Tuesday, February 07, 2017

Perjumpaan Agung 212 - Kafil Yamin


Awalnya saya menemukan banyak tulisan beliau yang dishare jaringan teman-teman  saya di facebook. Lambat laun saya follow sendiri dan tertarik dengan tulisan beliau yang jernih, logis, pendek-pendek namun bernas. Sepertinya gaya penulisan to the point ini karena beliau cukup lama menjadi koresponden media asing, dimana salah satunya saat-saat Timor Timur memisahkan diri dari Republik Indonesia. Selain sebagai jurnalis Kafil Yamin juga dikenal sebagai penulis buku, editor, mentor teknik penulisan, pegiat lingkungan dan konservasi alam.

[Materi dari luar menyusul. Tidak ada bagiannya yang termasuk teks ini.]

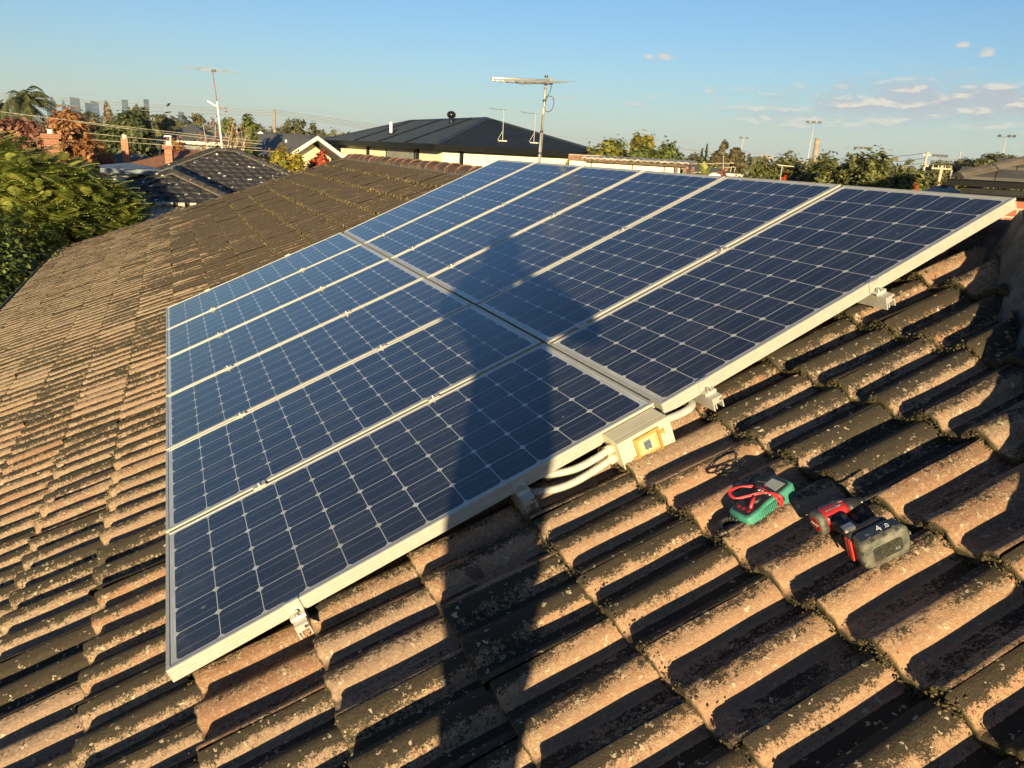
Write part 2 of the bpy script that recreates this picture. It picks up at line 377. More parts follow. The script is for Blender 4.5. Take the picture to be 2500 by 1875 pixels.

Misalnya status Kafil Yamin saat mengomentari acara Kita Indonesia, yang penuh sampah serta perusakan taman dengan

Aku tidak termasuk dalam kata KITA-mu.
Dan Indonesia terhina di-KITA-kan olehmu dengan cara begini, Ini bukan kebhinekaan.
Ini keterbelakangan, kebiadaban.

Semakin kesini, Kafil Yamin terlihat semakin mengikuti kata hatinya dalam menulis status, bisa jadi karena di facebook situasinya agak berbeda dengan menulis untuk media. Namun tulisannya meski semakin terasa berpihak (pada kebenaran yang diyakini beliau), tetap enak dibaca. Suatu hari, dengan difasilitasi seorang dokter yang berpraktek di Surabaya yakni Nikmah Sagran, Kafil Yamin memutuskan menulis tentang 212.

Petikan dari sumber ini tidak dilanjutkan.